[Rows from a 3D scene dataset]
========================================================================

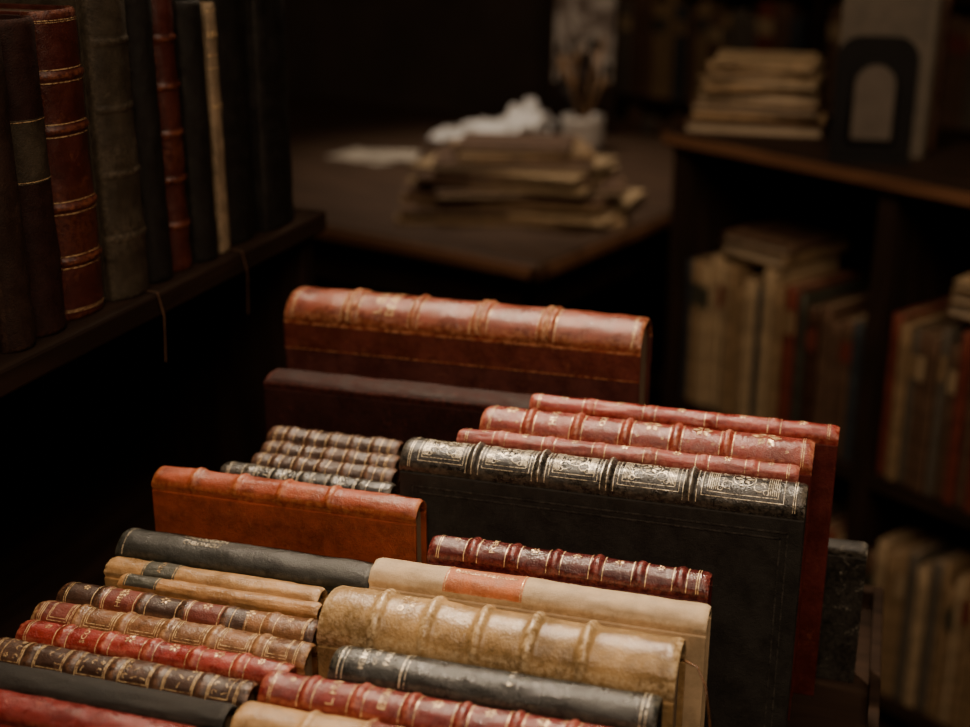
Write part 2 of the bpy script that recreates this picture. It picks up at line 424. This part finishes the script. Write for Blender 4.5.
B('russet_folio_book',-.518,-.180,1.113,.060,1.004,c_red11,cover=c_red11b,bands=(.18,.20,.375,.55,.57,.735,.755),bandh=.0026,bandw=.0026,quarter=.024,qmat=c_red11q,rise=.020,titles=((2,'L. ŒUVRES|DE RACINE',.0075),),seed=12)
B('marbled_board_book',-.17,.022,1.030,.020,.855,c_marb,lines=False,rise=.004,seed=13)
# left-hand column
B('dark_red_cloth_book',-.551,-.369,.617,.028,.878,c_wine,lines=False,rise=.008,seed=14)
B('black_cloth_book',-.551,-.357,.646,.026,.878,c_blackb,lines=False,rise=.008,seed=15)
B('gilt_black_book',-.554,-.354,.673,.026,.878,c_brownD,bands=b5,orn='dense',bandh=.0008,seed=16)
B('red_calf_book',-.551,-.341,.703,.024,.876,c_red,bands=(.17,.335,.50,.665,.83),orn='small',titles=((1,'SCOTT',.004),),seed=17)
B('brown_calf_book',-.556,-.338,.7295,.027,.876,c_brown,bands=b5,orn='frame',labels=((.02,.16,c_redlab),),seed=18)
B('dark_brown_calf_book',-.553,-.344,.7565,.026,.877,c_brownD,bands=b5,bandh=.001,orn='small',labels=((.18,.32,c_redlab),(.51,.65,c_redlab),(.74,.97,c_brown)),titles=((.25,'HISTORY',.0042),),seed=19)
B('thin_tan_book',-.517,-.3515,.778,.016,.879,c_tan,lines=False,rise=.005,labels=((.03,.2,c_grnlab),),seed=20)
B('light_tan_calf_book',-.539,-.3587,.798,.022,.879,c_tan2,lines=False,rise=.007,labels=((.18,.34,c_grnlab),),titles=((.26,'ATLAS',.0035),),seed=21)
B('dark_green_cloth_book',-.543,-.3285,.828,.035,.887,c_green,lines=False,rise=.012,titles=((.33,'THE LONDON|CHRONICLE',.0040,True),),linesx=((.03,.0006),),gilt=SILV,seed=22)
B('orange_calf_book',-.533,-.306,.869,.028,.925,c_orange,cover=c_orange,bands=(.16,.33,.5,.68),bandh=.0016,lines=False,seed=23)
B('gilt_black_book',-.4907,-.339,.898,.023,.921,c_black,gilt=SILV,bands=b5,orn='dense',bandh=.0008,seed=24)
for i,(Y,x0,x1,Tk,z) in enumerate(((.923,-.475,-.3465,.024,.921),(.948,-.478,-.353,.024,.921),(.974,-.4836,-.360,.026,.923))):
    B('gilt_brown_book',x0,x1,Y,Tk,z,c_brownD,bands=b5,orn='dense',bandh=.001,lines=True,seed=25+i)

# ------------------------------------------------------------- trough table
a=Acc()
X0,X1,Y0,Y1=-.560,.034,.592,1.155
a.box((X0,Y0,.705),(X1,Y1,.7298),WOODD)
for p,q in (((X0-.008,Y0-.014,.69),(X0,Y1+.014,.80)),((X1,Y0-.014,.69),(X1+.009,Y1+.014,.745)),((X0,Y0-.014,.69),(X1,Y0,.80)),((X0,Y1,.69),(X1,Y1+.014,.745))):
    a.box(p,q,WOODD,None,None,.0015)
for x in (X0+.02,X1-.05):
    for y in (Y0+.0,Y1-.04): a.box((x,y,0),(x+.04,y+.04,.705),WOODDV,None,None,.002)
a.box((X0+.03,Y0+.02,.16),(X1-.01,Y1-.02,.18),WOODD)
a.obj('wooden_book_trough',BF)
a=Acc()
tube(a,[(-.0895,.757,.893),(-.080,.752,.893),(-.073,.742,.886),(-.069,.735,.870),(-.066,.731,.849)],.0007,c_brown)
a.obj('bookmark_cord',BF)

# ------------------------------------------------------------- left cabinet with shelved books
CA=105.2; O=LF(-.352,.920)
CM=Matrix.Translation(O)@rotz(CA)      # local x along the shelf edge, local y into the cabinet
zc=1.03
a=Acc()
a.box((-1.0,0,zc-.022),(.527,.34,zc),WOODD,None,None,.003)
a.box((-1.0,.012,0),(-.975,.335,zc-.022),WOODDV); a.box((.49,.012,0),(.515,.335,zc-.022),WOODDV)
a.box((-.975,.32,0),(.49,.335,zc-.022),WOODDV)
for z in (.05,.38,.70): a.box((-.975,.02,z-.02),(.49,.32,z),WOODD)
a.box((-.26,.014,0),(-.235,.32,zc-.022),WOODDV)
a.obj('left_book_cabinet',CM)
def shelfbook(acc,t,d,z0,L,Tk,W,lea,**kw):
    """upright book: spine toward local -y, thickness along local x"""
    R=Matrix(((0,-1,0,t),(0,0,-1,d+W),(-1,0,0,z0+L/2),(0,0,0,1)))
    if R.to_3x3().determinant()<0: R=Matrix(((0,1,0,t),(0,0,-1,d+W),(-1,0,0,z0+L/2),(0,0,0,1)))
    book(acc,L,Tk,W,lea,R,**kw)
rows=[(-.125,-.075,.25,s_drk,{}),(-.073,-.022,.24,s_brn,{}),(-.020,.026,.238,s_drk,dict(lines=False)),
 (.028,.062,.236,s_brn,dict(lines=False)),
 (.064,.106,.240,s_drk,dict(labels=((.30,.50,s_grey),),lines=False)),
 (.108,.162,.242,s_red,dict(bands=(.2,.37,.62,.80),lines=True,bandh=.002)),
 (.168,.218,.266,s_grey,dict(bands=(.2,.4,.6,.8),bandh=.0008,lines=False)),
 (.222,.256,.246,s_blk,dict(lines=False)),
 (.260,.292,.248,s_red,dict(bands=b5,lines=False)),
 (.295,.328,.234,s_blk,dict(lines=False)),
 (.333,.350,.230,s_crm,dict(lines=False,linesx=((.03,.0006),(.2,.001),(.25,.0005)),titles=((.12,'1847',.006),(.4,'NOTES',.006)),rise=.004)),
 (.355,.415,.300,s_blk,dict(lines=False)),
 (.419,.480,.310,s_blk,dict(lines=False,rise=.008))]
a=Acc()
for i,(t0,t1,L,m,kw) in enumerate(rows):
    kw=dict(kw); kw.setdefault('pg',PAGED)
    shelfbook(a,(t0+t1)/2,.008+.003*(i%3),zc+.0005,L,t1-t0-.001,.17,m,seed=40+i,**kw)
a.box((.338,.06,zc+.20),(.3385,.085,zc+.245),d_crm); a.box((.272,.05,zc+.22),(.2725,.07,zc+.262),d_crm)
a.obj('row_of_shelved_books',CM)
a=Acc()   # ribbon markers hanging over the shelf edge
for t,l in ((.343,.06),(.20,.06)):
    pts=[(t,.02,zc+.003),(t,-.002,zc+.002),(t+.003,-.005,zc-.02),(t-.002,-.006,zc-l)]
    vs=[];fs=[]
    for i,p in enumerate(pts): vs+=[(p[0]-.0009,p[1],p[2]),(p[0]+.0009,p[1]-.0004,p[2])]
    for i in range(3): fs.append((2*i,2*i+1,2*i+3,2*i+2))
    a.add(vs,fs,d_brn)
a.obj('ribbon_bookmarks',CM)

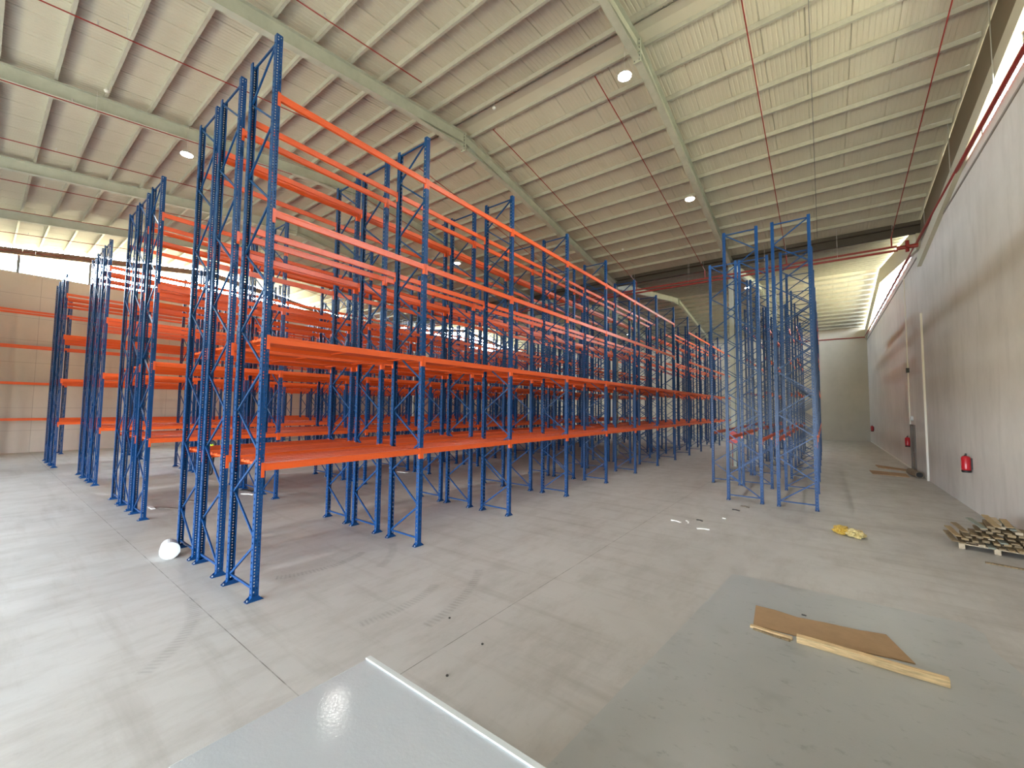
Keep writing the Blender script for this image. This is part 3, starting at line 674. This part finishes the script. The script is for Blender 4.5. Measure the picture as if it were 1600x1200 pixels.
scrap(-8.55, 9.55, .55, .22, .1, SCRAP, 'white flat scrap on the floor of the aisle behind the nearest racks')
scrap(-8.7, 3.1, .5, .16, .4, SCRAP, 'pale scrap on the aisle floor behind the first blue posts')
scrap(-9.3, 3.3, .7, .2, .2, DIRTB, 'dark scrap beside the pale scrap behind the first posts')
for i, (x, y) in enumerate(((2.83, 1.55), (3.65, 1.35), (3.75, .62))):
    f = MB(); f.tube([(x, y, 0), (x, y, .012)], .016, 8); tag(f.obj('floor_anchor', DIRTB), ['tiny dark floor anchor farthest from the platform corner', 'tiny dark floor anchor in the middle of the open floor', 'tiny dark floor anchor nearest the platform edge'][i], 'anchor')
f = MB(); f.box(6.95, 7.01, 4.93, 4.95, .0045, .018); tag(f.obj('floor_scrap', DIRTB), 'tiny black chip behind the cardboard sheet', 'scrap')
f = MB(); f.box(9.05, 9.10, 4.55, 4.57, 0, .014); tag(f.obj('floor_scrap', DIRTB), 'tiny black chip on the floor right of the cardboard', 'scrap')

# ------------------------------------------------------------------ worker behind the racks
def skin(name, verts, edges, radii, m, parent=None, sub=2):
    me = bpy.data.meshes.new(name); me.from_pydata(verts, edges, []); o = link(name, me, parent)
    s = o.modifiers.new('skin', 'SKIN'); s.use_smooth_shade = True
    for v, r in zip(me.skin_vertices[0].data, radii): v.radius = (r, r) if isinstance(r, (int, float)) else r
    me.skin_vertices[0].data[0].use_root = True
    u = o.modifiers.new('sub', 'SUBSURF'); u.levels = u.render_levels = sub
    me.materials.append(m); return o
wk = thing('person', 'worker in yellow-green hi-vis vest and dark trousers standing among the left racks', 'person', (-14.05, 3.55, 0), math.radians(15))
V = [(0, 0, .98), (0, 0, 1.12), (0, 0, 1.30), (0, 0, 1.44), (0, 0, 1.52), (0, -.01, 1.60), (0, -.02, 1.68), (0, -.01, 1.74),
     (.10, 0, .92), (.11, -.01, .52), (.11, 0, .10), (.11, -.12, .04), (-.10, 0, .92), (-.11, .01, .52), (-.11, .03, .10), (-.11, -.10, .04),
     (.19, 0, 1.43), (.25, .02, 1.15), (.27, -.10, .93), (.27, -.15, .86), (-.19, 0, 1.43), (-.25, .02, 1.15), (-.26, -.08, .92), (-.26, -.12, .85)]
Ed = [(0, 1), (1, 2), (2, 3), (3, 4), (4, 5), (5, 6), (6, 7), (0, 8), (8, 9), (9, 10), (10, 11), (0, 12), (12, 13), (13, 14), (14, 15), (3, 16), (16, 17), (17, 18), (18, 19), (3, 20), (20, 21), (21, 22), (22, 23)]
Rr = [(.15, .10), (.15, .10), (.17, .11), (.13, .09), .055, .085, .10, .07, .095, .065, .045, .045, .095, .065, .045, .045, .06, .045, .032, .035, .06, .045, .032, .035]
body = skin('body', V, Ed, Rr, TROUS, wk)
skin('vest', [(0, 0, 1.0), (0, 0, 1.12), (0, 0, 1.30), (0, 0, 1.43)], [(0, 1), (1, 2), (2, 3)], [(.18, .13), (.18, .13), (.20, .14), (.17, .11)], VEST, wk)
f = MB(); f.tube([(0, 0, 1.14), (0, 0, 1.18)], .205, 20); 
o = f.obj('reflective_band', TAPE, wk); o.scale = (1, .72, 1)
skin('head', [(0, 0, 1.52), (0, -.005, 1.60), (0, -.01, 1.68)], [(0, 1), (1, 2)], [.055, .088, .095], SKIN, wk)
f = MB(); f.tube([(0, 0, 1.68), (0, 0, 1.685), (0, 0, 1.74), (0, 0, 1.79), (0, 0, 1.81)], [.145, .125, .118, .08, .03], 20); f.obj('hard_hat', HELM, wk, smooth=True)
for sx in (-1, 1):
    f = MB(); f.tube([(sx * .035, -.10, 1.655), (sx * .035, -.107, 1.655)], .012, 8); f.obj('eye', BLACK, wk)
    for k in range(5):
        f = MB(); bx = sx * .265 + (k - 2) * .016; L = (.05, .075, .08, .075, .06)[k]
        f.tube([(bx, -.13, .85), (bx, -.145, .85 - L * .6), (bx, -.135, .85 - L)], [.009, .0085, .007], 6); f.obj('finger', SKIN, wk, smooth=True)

========================================================================

> _Exercise goal_: Retype, exactly and in full, the lines above from the one containing "for i,(t0,t1,L,m,kw) in" through the one containing "a.obj('ribbon_bookmarks',CM)".

> _Solution to this problem_:
for i,(t0,t1,L,m,kw) in enumerate(rows):
    kw=dict(kw); kw.setdefault('pg',PAGED)
    shelfbook(a,(t0+t1)/2,.008+.003*(i%3),zc+.0005,L,t1-t0-.001,.17,m,seed=40+i,**kw)
a.box((.338,.06,zc+.20),(.3385,.085,zc+.245),d_crm); a.box((.272,.05,zc+.22),(.2725,.07,zc+.262),d_crm)
a.obj('row_of_shelved_books',CM)
a=Acc()   # ribbon markers hanging over the shelf edge
for t,l in ((.343,.06),(.20,.06)):
    pts=[(t,.02,zc+.003),(t,-.002,zc+.002),(t+.003,-.005,zc-.02),(t-.002,-.006,zc-l)]
    vs=[];fs=[]
    for i,p in enumerate(pts): vs+=[(p[0]-.0009,p[1],p[2]),(p[0]+.0009,p[1]-.0004,p[2])]
    for i in range(3): fs.append((2*i,2*i+1,2*i+3,2*i+2))
    a.add(vs,fs,d_brn)
a.obj('ribbon_bookmarks',CM)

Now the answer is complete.